The report on the Lancaster field is likely to stoke excitement about the potential of what is a relatively under-explored area following deep cuts in spending in much of the North Sea amid the crude price plunge.

The authors highlight the commercial appeal of a plan for an initial development of the field they reckon could be worth $500m (£388m) plus, even in a low oil price environment.

Their findings will focus attention on the work of the oil and gas junior behind the Lancaster find, Hurricane Energy. The Surrey-based company has made a series of discoveries off Shetland after focusing on an area that had received little attention from bigger fish.

Hurricane’s chief executive Robert Trice founded the firm in the belief the potential of the granite basements deep beneath the North Sea had been missed by an industry which focused on shallower sandstone areas.

The report by the RPS energy consultancy adds to the body of evidence that suggests Mr Trice was on to something.
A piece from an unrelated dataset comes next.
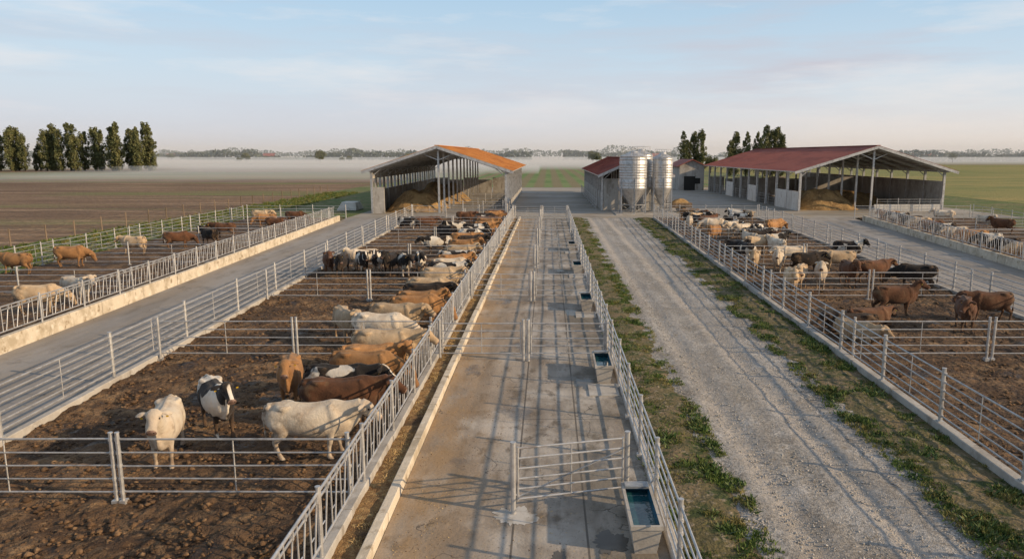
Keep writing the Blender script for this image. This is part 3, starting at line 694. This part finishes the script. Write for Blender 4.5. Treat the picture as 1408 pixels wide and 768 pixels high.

London-based RPS has increased its estimate of the amount of oil that may be recoverable from Lancaster to 523 million barrels, from 200m in a report prepared in 2013. The revision takes account of the results of the latest three wells on Lancaster.
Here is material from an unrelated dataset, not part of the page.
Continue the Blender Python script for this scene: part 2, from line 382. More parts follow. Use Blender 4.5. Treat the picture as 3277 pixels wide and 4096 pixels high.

Mr Trice said the report provided welcome confirmation from experts that Hurricane’s excitement about the results of recent work on Lancaster had been justified.

“We are delighted to now have independent verification of the highly material uplift in the resources we have at Lancaster,” said Mr Trice.

He also noted that RPS felt the company would be justified in treating 37m barrels as reserves, meaning it looks like they could be brought into production profitably.

“It is also a landmark for Hurricane to have reserves assigned at the field,” noted Mr Trice.

The company expects to develop the barrels classed as reserves using a relatively low-cost early production system over an initial six year term. It is targeting first oil in 2019.

RPS calculated that such a development could generate returns worth $525m on a present value basis.

Aim-listed Hurricane believes the six year period should give it enough time to develop plans to produce the remaining 486m barrels, which are classed as contingent resources.

The report on Lancaster comes soon after the results of Hurricane’s drilling on the Halifax licence nearby generated huge excitement in the industry.

The well suggested Lancaster and Halifax were part of a giant field that could contain one billion barrels.

In December Hurricane also announced it had made a significant basement discovery with the Lincoln well West of Shetland.

Analysts at Hurricane’s house broker, Cenkos Securities, reckon Hurricane’s Shetland acreage may contain more than 1.4 billion barrels oil.

Stock market investors gave a muted reaction to the publication of the report yesterday, when shares in Hurricane closed down 3.25p at 60.75p on the Aim market.

There may have been some disappointment that the increase in RPS’s estimate was not greater.

Last month Hurricane’s directors told analysts they had trebled their estimates of the amount of recoverable resources in Lancaster to 593m barrels.

Cenkos noted that RPS assumed only 22.5 per cent of the oil would be recoverable, while management thought 25 per cent would be.

Analysts at the brokerage said the recovery factor was conservative.

They added: “It should be recognised that the Lancaster field alone is still the largest undeveloped discovery on the UKCS (United Kingdom Continental Shelf), with no other companies with a resource base of the quantum of that discovered by Hurricane.”

Shares in Hurricane have ballooned in value in recent months, leaving some investors sitting on hefty paper profits.

Hurricane won £44m investment from the Kerogen private equity operation in April last year, at 15p per share. The deal showed some financiers saw the potential to invest in North Sea assets at what they saw as attractive prices.